21 March 2025
Today’s HMRC monthly tax receipts show fuel duty receipts from April 2024 to February 2025 are £22.6bn, which is £0.2bn lower than the same period last year.
Sheena McGuinness, Co-Head of Energy and Natural Resources at RSM UK, said: “The latest fall in fuel duty receipts continues the downward trend of previous months, demonstrating that the government’s energy tax forecasts do not stand up to scrutiny given the shrinking tax base. While there has been a change in government and an increase in tax rates, this is not unfamiliar, and we know that higher tax rates often lead to lower tax revenues, which in this case, could be used to discourage investment and activity in the North Sea.
“Although this could conceivably provide immediate relief in the short term, the data appears not to support this and could cause the UK to become reliant on overseas providers to meet our energy needs. We’re already seeing UK energy imports reaching a record high in the last quarter, which isn’t sustainable in the current geopolitical climate. This reinforces the importance of prioritising long-term growth to encourage reinvestment of profits, rather than a short-term approach.”

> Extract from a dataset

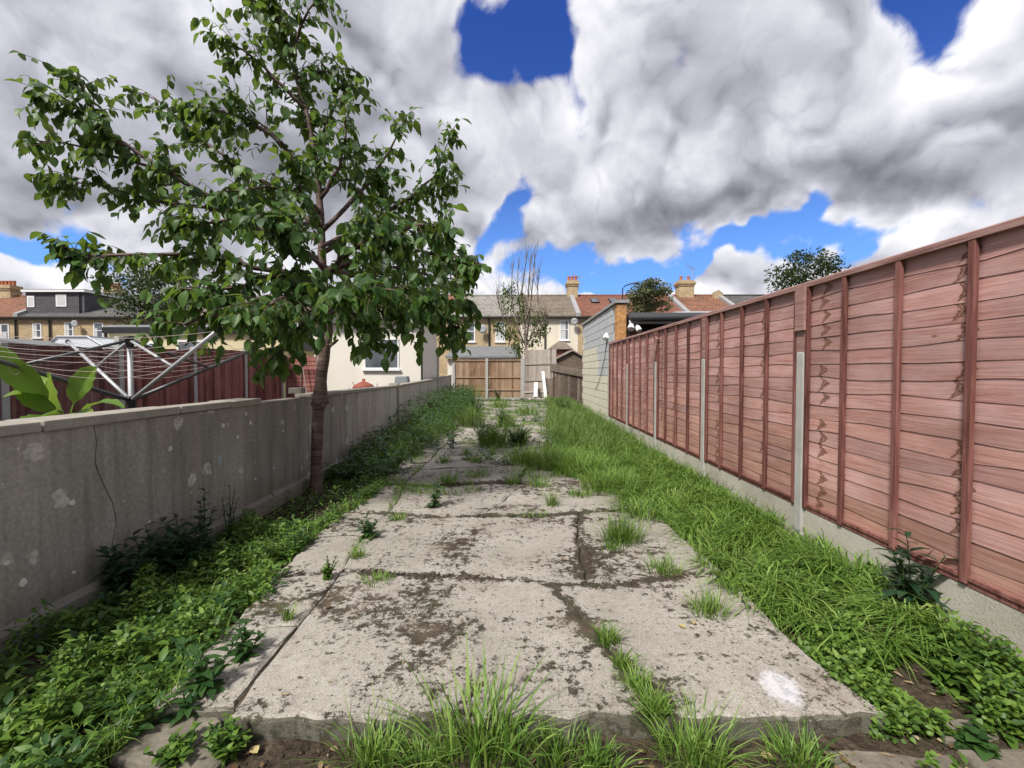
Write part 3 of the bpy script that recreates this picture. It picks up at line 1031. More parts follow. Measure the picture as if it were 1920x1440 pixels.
# ------------------------------------------------------------------ right fence: waney-lap panels between concrete posts
FX = 2.425
fence = thing('lap_panel_fence', (FX, 5, -.1), 'long pink-red stained waney-lap panel fence with concrete posts on the right', 'fence')
POSTS = [-.10, 1.81, 3.715, 5.62, 7.52, 9.42, 11.30]
pb = MB()
pb.box((-.045, -.05, -.3), (.045, .05, 1.545))
pm = pb.build('concrete_post', MT['post'], fence, bevel=.012)
pm.location = (0, POSTS[0] - 5, .1)
ORGF = ORG[fence.name]
for i, y in enumerate(POSTS):
    q = pm if i == 0 else pm.copy()
    if i:
        COL.objects.link(q)
    # mesh was built around world origin shifted by the fence base
    q.location = (FX - .0, y, -0.0)
KN = [(.2, .75), (.86, .28), (.28, .80), (.55, .85), (.35, .8), (.5, .2), (.4, .7)]
for i in range(len(POSTS) - 1):
    y0, y1 = POSTS[i] + .052, POSTS[i + 1] - .052
    L = y1 - y0
    zb, ztop = .245, 2.105
    gb = MB()
    gb.box((FX - .022, y0 - .02, -.22), (FX + .03, y1 + .02, zb - .004))
    gb.build('gravel_board', MT['gravel'], fence, bevel=.006)
    # panel frame: bottom rail and capping
    fr = MB()
    fr.box((FX - .026, y0 + .004, zb), (FX + .024, y1 - .004, zb + .032))
    fr.box((FX - .034, y0 + .004, zb + .0322), (FX - .012, y1 - .004, zb + .052))
    panel = fr.build('fence_panel', MT['batten'], fence)
    cp_ = MB()
    cp_.prism([(FX - .045, ztop - .035), (FX + .045, ztop - .035), (FX + .045, ztop + .002), (FX - .03, ztop + .010), (FX - .045, ztop)], y0 - .045, y1 + .045, 1)
    cp_.build('capping_rail', MT['cap'], panel)
    nb = 17
    ex = (ztop - .05 - zb) / nb
    for b in range(nb):
        z0 = zb + .022 + b * ex
        hgt = ex + .034
        v, f = [], []
        ns = 12
        ph, ph2, am = rnd.uniform(0, 6), rnd.uniform(0, 6), rnd.uniform(.003, .013)
        for k in range(ns + 1):
            yy = L * k / ns
            wv = am * math.sin(yy * 4.3 + ph) + .4 * am * math.sin(yy * 9.7 + ph2) + rnd.uniform(-.001, .001)
            bow = .004 * math.sin(yy * 3.1 + ph2)
            v += [(-.0045, yy, wv if b else 0), (-.002 + bow * .4, yy, wv * .5 + hgt * .5), (.0020, yy, hgt if b < nb - 1 else ex), (.003, yy, (wv if b else 0) + .001)]
        for k in range(ns):
            o_ = 4 * k
            f += [(o_, o_ + 1, o_ + 5, o_ + 4), (o_ + 1, o_ + 2, o_ + 6, o_ + 5), (o_ + 3, o_, o_ + 4, o_ + 7)]
        me = bpy.data.meshes.new('board')
        me.from_pydata(v, [], f)
        me.materials.append(MT['board'])
        bo = link('board', me, panel)
        bo.location = Vector((FX, y0, z0)) - ORGF
        kc = KN[i]
        redder = (i == 5)
        bo.color = (kc[0] + rnd.uniform(-.008, .008), kc[1] + rnd.uniform(-.008, .008), 1.0 if redder else .5, 1)
    for k, u_ in enumerate([.025, .475, .93, 1.385, L - .025]):
        bb = MB()
        j = rnd.uniform(-.006, .006)
        bb.box((FX - .042, y0 + u_ - .019 + j, zb + .012), (FX - .016, y0 + u_ + .019 + j, ztop - .036))
        bb.build('batten', MT['batten'], panel, bevel=.003)
# red infill for the last, freshly stained panel, then timber packers above each post
for i, y in enumerate(POSTS[1:6]):
    pk = MB()
    if i == 1:
        pk.box((FX - .040, y - .068, 1.53), (FX - .012, y + .055, 2.075))
        pk2 = MB()
        pk2.box((FX - .062, y - .07, 1.72), (FX - .0405, y + .05, 2.085))
        pk2.build('post_packer', MT['cap'], fence, bevel=.003)
    elif i == 3:
        a_ = math.radians(24)
        pk = MB((FX - .05, y + .0, 1.75), (0, math.cos(a_), math.sin(a_)), (1, 0, 0), (0, -math.sin(a_), math.cos(a_)))
        pk.box((-.055, -.012, -.24), (.055, .012, .22))
        pk.build('post_packer', MT['cap'], fence, bevel=.003)
        pk = MB()
        pk.box((FX - .038, y - .035, 1.55), (FX - .012, y + .045, 2.07))
    else:
        pk.box((FX - .040, y - .052, 1.55), (FX - .014, y + .045, 2.075))
    pk.build('post_packer', MT['cap'] if i < 3 else MT['batten'], fence, bevel=.003)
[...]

She added: “The industrial strategy is expected later this year, which suggests government is focusing on a long-term strategy. However, if the government is committed to delivering the UK’s energy transition, this needs to come sooner rather than later, providing clean energy businesses with a clear framework to innovate and invest with confidence. We’re also still waiting for further announcements on GB Energy to boost domestic energy generation, create jobs and drive economic growth.”